PROBLEM TO WORK ON
Please write out the lines of the data exactly, beginning with the first and ending with the line containing "LAMP_COL = (1.0, 0.72, 0.038);"; leave the pictures behind.

>>>

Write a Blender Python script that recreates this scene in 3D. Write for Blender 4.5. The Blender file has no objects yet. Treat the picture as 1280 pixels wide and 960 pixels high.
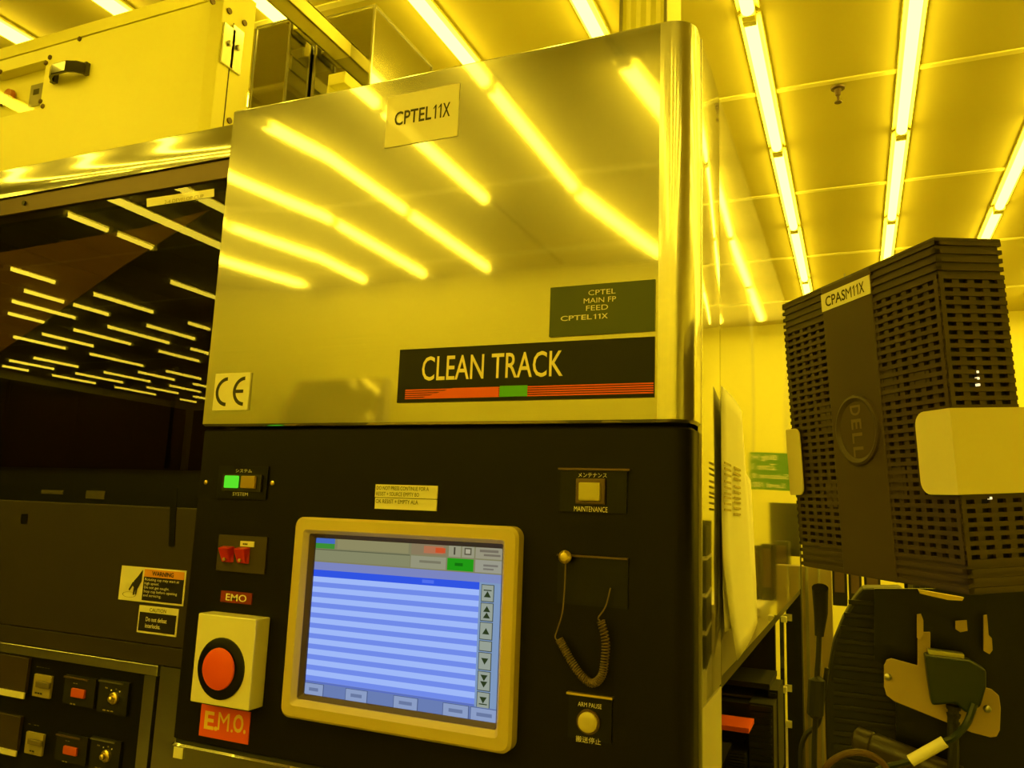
import bpy, bmesh, math, random
from mathutils import Vector, Matrix
random.seed(4)
C = bpy.context.scene.collection
sc = bpy.context.scene

# ------------------------------------------------------------------ camera
FPX = 990.342
CAM = Vector((0.0, -1.10, 1.50))
RX = Vector((0.91846178, -0.02835885, -0.39449174))      # world X, Y, Z seen from the camera (right, down, forward)
RY = Vector((0.39364377, 0.16231852, 0.90481892))
RZ = Vector((0.03837369, -0.98633081, 0.16024665))
cd = bpy.data.cameras.new('camera'); cam = bpy.data.objects.new('camera', cd); C.objects.link(cam)
cd.sensor_width = 36.0; cd.lens = 36.0 * FPX / 1280.0; cd.clip_start = 0.02; cd.clip_end = 100
cr = Vector((RX[0], RY[0], RZ[0])); cdn = Vector((RX[1], RY[1], RZ[1])); cf = Vector((RX[2], RY[2], RZ[2]))
cam.matrix_world = Matrix(((cr[0], -cdn[0], -cf[0], CAM[0]), (cr[1], -cdn[1], -cf[1], CAM[1]), (cr[2], -cdn[2], -cf[2], CAM[2]), (0, 0, 0, 1)))
sc.camera = cam

# ------------------------------------------------------------------ world, exposure
w = bpy.data.worlds.new('world'); sc.world = w; w.use_nodes = True
w.node_tree.nodes['Background'].inputs[0].default_value = (1.0, 0.7, 0.02, 1)
w.node_tree.nodes['Background'].inputs[1].default_value = 0.02
sc.view_settings.view_transform = 'Standard'; sc.view_settings.look = 'None'
sc.view_settings.exposure = 0.0; sc.view_settings.gamma = 1.0; sc.view_settings.use_curve_mapping = False
sc.cycles.use_denoising = True
sc.cycles.max_bounces = 10; sc.cycles.diffuse_bounces = 5; sc.cycles.glossy_bounces = 6; sc.cycles.transparent_max_bounces = 12
LAMP_COL = (1.0, 0.72, 0.038); LAMP_POWER = 16.2

# ------------------------------------------------------------------ helpers
def at(px, py, axis, val):
    """the point of a plane (axis 0/1/2 = val) that shows at this pixel: for measuring off the photograph"""
    v = Vector((px - 640, py - 480, FPX)); d = Vector((RX.dot(v), RY.dot(v), RZ.dot(v)))
    t = (val - CAM[axis]) / d[axis]
    return CAM + d * t
def Y(px, py, y=0.0): return at(px, py, 1, y)
def lin(c):
    return tuple(((x / 255) / 12.92 if x / 255 <= .04045 else ((x / 255 + .055) / 1.055) ** 2.4) for x in c)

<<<

SOLUTION
Write a Blender Python script that recreates this scene in 3D. Write for Blender 4.5. The Blender file has no objects yet. Treat the picture as 1280 pixels wide and 960 pixels high.
import bpy, bmesh, math, random
from mathutils import Vector, Matrix
random.seed(4)
C = bpy.context.scene.collection
sc = bpy.context.scene

# ------------------------------------------------------------------ camera
FPX = 990.342
CAM = Vector((0.0, -1.10, 1.50))
RX = Vector((0.91846178, -0.02835885, -0.39449174))      # world X, Y, Z seen from the camera (right, down, forward)
RY = Vector((0.39364377, 0.16231852, 0.90481892))
RZ = Vector((0.03837369, -0.98633081, 0.16024665))
cd = bpy.data.cameras.new('camera'); cam = bpy.data.objects.new('camera', cd); C.objects.link(cam)
cd.sensor_width = 36.0; cd.lens = 36.0 * FPX / 1280.0; cd.clip_start = 0.02; cd.clip_end = 100
cr = Vector((RX[0], RY[0], RZ[0])); cdn = Vector((RX[1], RY[1], RZ[1])); cf = Vector((RX[2], RY[2], RZ[2]))
cam.matrix_world = Matrix(((cr[0], -cdn[0], -cf[0], CAM[0]), (cr[1], -cdn[1], -cf[1], CAM[1]), (cr[2], -cdn[2], -cf[2], CAM[2]), (0, 0, 0, 1)))
sc.camera = cam

# ------------------------------------------------------------------ world, exposure
w = bpy.data.worlds.new('world'); sc.world = w; w.use_nodes = True
w.node_tree.nodes['Background'].inputs[0].default_value = (1.0, 0.7, 0.02, 1)
w.node_tree.nodes['Background'].inputs[1].default_value = 0.02
sc.view_settings.view_transform = 'Standard'; sc.view_settings.look = 'None'
sc.view_settings.exposure = 0.0; sc.view_settings.gamma = 1.0; sc.view_settings.use_curve_mapping = False
sc.cycles.use_denoising = True
sc.cycles.max_bounces = 10; sc.cycles.diffuse_bounces = 5; sc.cycles.glossy_bounces = 6; sc.cycles.transparent_max_bounces = 12
LAMP_COL = (1.0, 0.72, 0.038); LAMP_POWER = 16.2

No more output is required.